WORK TO DO: Return the material below in full and exactly.

━━ DATA IN THIS EXERCISE ━━

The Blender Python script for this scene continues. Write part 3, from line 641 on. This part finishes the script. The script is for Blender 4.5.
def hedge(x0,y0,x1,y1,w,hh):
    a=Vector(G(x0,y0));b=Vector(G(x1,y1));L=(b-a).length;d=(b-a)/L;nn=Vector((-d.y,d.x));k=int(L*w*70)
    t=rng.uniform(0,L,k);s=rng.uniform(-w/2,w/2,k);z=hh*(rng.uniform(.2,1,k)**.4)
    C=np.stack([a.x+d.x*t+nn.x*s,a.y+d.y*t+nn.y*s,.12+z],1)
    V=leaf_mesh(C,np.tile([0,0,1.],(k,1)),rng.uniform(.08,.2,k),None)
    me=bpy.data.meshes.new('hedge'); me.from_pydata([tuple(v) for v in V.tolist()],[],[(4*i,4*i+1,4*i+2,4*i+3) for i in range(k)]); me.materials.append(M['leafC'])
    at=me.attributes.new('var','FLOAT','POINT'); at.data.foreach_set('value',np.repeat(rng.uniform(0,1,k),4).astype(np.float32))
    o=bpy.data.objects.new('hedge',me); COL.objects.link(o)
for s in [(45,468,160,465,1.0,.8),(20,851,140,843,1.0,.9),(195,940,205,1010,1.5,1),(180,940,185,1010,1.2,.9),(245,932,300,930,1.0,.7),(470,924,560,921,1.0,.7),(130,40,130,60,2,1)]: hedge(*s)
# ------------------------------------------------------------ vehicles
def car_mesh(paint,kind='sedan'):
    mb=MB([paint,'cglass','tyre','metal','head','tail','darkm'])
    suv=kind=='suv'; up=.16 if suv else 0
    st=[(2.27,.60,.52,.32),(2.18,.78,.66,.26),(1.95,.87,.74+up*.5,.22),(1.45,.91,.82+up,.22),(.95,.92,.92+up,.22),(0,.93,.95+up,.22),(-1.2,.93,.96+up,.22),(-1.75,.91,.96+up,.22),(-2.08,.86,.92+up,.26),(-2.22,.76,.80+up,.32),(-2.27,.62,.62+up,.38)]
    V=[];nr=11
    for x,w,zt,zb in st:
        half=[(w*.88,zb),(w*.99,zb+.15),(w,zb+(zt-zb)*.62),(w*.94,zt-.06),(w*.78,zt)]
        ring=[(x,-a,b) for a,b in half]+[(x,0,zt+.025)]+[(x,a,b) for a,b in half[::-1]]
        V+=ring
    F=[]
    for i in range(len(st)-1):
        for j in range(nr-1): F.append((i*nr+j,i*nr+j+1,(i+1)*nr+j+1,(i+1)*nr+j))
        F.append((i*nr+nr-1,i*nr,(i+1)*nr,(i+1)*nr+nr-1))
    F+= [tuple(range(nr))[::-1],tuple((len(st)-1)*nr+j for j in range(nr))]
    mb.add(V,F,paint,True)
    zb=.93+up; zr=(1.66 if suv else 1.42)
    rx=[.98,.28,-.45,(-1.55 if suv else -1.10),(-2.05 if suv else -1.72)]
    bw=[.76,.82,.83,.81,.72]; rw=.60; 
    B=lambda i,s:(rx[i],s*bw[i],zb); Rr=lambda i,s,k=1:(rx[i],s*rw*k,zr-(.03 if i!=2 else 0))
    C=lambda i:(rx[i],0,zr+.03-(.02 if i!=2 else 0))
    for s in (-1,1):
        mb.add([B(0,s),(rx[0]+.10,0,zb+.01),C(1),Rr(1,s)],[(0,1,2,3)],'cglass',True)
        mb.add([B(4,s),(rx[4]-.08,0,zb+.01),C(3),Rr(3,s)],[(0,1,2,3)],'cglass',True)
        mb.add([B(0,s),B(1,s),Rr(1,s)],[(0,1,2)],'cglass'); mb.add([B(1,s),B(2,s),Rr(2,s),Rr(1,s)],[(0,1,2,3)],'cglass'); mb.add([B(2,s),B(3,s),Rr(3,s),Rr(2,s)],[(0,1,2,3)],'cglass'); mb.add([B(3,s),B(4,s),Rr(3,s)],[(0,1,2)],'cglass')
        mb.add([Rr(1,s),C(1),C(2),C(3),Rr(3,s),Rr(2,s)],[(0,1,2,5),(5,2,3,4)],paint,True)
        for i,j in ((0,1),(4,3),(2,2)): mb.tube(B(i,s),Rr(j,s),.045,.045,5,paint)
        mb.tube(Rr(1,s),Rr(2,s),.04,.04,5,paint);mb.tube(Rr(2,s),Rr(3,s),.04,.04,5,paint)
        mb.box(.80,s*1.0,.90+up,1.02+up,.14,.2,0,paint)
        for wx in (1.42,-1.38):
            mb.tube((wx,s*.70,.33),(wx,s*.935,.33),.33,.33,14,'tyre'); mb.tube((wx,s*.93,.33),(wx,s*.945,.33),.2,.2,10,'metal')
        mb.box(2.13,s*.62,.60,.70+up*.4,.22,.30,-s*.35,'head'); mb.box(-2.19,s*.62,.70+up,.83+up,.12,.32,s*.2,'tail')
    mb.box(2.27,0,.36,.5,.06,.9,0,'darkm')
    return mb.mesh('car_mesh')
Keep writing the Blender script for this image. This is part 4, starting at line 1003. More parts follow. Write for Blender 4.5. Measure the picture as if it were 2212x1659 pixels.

━━━

OUTPUT OF THE EXERCISE:
The Blender Python script for this scene continues. Write part 3, from line 641 on. This part finishes the script. The script is for Blender 4.5.
def hedge(x0,y0,x1,y1,w,hh):
    a=Vector(G(x0,y0));b=Vector(G(x1,y1));L=(b-a).length;d=(b-a)/L;nn=Vector((-d.y,d.x));k=int(L*w*70)
    t=rng.uniform(0,L,k);s=rng.uniform(-w/2,w/2,k);z=hh*(rng.uniform(.2,1,k)**.4)
    C=np.stack([a.x+d.x*t+nn.x*s,a.y+d.y*t+nn.y*s,.12+z],1)
    V=leaf_mesh(C,np.tile([0,0,1.],(k,1)),rng.uniform(.08,.2,k),None)
    me=bpy.data.meshes.new('hedge'); me.from_pydata([tuple(v) for v in V.tolist()],[],[(4*i,4*i+1,4*i+2,4*i+3) for i in range(k)]); me.materials.append(M['leafC'])
    at=me.attributes.new('var','FLOAT','POINT'); at.data.foreach_set('value',np.repeat(rng.uniform(0,1,k),4).astype(np.float32))
    o=bpy.data.objects.new('hedge',me); COL.objects.link(o)
for s in [(45,468,160,465,1.0,.8),(20,851,140,843,1.0,.9),(195,940,205,1010,1.5,1),(180,940,185,1010,1.2,.9),(245,932,300,930,1.0,.7),(470,924,560,921,1.0,.7),(130,40,130,60,2,1)]: hedge(*s)
# ------------------------------------------------------------ vehicles
def car_mesh(paint,kind='sedan'):
    mb=MB([paint,'cglass','tyre','metal','head','tail','darkm'])
    suv=kind=='suv'; up=.16 if suv else 0
    st=[(2.27,.60,.52,.32),(2.18,.78,.66,.26),(1.95,.87,.74+up*.5,.22),(1.45,.91,.82+up,.22),(.95,.92,.92+up,.22),(0,.93,.95+up,.22),(-1.2,.93,.96+up,.22),(-1.75,.91,.96+up,.22),(-2.08,.86,.92+up,.26),(-2.22,.76,.80+up,.32),(-2.27,.62,.62+up,.38)]
    V=[];nr=11
    for x,w,zt,zb in st:
        half=[(w*.88,zb),(w*.99,zb+.15),(w,zb+(zt-zb)*.62),(w*.94,zt-.06),(w*.78,zt)]
        ring=[(x,-a,b) for a,b in half]+[(x,0,zt+.025)]+[(x,a,b) for a,b in half[::-1]]
        V+=ring
    F=[]
    for i in range(len(st)-1):
        for j in range(nr-1): F.append((i*nr+j,i*nr+j+1,(i+1)*nr+j+1,(i+1)*nr+j))
        F.append((i*nr+nr-1,i*nr,(i+1)*nr,(i+1)*nr+nr-1))
    F+= [tuple(range(nr))[::-1],tuple((len(st)-1)*nr+j for j in range(nr))]
    mb.add(V,F,paint,True)
    zb=.93+up; zr=(1.66 if suv else 1.42)
    rx=[.98,.28,-.45,(-1.55 if suv else -1.10),(-2.05 if suv else -1.72)]
    bw=[.76,.82,.83,.81,.72]; rw=.60; 
    B=lambda i,s:(rx[i],s*bw[i],zb); Rr=lambda i,s,k=1:(rx[i],s*rw*k,zr-(.03 if i!=2 else 0))
    C=lambda i:(rx[i],0,zr+.03-(.02 if i!=2 else 0))
    for s in (-1,1):
        mb.add([B(0,s),(rx[0]+.10,0,zb+.01),C(1),Rr(1,s)],[(0,1,2,3)],'cglass',True)
        mb.add([B(4,s),(rx[4]-.08,0,zb+.01),C(3),Rr(3,s)],[(0,1,2,3)],'cglass',True)
        mb.add([B(0,s),B(1,s),Rr(1,s)],[(0,1,2)],'cglass'); mb.add([B(1,s),B(2,s),Rr(2,s),Rr(1,s)],[(0,1,2,3)],'cglass'); mb.add([B(2,s),B(3,s),Rr(3,s),Rr(2,s)],[(0,1,2,3)],'cglass'); mb.add([B(3,s),B(4,s),Rr(3,s)],[(0,1,2)],'cglass')
        mb.add([Rr(1,s),C(1),C(2),C(3),Rr(3,s),Rr(2,s)],[(0,1,2,5),(5,2,3,4)],paint,True)
        for i,j in ((0,1),(4,3),(2,2)): mb.tube(B(i,s),Rr(j,s),.045,.045,5,paint)
        mb.tube(Rr(1,s),Rr(2,s),.04,.04,5,paint);mb.tube(Rr(2,s),Rr(3,s),.04,.04,5,paint)
        mb.box(.80,s*1.0,.90+up,1.02+up,.14,.2,0,paint)
        for wx in (1.42,-1.38):
            mb.tube((wx,s*.70,.33),(wx,s*.935,.33),.33,.33,14,'tyre'); mb.tube((wx,s*.93,.33),(wx,s*.945,.33),.2,.2,10,'metal')
        mb.box(2.13,s*.62,.60,.70+up*.4,.22,.30,-s*.35,'head'); mb.box(-2.19,s*.62,.70+up,.83+up,.12,.32,s*.2,'tail')
    mb.box(2.27,0,.36,.5,.06,.9,0,'darkm')
    return mb.mesh('car_mesh')
Keep writing the Blender script for this image. This is part 4, starting at line 1003. More parts follow. Write for Blender 4.5. Measure the picture as if it were 2212x1659 pixels.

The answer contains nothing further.